In the listing that follows, the range to quote begins at the line that has "d1 = -1.52 if" and ends after the line that has "b.box(TL, a - .07, a"; quote it verbatim and add nothing.

* START *

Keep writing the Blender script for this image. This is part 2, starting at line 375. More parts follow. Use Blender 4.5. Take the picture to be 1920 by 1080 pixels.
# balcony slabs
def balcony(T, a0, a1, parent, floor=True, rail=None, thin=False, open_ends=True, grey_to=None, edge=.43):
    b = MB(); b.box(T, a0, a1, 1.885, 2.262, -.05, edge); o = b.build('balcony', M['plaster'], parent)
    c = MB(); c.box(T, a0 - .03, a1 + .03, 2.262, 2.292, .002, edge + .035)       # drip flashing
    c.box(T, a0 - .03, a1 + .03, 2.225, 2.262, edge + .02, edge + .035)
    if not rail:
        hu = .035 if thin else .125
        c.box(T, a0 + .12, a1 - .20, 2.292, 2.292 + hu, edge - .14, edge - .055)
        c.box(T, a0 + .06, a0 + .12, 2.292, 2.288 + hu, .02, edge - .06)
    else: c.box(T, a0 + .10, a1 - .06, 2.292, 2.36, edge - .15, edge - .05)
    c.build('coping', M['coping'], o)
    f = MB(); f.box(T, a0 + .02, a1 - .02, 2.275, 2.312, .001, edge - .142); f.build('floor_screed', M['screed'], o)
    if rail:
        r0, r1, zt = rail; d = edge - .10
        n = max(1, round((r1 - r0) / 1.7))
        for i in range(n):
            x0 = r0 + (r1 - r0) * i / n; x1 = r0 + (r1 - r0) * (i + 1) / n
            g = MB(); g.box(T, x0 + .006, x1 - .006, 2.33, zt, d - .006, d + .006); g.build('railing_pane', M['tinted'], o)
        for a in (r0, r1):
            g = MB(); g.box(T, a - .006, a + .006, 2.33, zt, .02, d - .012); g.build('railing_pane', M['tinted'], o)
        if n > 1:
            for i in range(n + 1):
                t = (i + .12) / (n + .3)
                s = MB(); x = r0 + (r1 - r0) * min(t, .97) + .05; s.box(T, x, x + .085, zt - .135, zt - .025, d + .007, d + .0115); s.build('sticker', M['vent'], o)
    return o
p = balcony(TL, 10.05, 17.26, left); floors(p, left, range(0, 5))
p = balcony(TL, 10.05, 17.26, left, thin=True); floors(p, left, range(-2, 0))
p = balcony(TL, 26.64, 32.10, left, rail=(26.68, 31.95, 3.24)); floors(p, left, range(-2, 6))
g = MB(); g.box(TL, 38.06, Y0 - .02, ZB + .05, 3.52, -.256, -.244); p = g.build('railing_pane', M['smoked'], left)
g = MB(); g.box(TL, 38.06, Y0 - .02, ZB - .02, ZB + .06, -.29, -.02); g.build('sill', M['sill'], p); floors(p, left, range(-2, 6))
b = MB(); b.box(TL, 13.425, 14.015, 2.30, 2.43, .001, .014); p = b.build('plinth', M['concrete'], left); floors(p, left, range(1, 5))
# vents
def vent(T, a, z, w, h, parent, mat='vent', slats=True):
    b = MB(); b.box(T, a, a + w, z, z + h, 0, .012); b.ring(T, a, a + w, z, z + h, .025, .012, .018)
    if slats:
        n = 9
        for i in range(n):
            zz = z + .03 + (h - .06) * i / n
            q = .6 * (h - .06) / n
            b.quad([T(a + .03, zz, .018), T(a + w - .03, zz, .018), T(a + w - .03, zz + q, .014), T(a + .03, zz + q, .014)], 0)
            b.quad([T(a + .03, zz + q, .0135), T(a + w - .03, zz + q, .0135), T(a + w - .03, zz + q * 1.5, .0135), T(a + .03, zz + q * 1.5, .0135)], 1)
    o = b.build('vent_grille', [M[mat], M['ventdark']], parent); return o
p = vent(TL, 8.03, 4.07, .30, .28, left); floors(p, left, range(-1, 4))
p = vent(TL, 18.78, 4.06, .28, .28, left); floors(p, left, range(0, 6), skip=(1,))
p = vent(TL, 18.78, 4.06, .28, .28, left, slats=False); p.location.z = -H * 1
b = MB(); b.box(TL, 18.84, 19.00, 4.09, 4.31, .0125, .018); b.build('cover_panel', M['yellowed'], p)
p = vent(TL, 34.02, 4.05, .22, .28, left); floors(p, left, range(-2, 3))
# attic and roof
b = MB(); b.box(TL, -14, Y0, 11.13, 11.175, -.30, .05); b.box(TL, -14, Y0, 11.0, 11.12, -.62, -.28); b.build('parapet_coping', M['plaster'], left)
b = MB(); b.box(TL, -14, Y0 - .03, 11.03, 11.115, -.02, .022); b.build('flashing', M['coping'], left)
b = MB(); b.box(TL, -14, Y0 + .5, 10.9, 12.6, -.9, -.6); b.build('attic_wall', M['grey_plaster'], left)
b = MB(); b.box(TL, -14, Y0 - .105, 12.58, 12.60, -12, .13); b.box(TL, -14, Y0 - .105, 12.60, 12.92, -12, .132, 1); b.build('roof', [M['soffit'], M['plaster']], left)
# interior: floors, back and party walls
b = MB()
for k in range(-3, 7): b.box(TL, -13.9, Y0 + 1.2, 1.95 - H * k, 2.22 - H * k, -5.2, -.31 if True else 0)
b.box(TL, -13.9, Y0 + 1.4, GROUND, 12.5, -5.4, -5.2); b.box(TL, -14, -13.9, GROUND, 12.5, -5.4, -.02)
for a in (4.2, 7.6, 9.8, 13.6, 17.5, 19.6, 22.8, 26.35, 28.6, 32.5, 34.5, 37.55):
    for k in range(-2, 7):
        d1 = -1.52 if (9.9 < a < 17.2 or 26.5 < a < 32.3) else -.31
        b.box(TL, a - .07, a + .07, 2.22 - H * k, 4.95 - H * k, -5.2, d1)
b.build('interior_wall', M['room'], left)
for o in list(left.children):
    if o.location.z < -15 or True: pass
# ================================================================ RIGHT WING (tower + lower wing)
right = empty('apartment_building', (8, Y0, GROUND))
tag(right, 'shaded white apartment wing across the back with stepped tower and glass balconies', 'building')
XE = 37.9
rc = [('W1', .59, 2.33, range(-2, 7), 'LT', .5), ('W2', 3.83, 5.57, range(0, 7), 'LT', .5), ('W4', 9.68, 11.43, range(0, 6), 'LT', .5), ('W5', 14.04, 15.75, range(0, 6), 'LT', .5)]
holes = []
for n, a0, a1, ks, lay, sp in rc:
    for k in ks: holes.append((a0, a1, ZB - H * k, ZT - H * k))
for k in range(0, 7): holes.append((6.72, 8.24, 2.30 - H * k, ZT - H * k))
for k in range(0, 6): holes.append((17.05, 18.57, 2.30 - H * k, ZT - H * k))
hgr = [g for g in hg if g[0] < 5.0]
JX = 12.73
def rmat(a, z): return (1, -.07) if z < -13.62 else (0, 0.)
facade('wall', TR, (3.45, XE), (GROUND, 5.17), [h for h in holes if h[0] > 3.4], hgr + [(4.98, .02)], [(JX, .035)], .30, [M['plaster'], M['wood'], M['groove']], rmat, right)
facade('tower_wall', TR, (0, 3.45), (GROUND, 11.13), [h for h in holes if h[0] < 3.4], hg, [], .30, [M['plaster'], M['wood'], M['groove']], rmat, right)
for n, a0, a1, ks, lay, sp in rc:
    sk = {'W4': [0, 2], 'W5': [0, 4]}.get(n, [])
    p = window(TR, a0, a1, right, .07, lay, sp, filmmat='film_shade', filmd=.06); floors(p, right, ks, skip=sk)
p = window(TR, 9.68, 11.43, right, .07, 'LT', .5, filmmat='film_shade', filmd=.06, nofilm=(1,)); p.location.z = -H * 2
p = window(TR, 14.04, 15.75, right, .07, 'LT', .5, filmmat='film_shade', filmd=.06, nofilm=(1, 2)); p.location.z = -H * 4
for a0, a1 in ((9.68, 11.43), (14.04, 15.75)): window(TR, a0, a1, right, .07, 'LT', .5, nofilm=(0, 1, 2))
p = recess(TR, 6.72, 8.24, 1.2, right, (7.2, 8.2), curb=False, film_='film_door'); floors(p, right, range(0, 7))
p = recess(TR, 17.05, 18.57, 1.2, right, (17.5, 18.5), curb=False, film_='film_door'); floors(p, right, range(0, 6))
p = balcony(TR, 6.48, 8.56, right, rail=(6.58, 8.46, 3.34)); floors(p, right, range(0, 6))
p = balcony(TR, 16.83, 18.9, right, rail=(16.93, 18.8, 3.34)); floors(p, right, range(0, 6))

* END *

- WORKED ANSWER:
        d1 = -1.52 if (9.9 < a < 17.2 or 26.5 < a < 32.3) else -.31
        b.box(TL, a - .07, a + .07, 2.22 - H * k, 4.95 - H * k, -5.2, d1)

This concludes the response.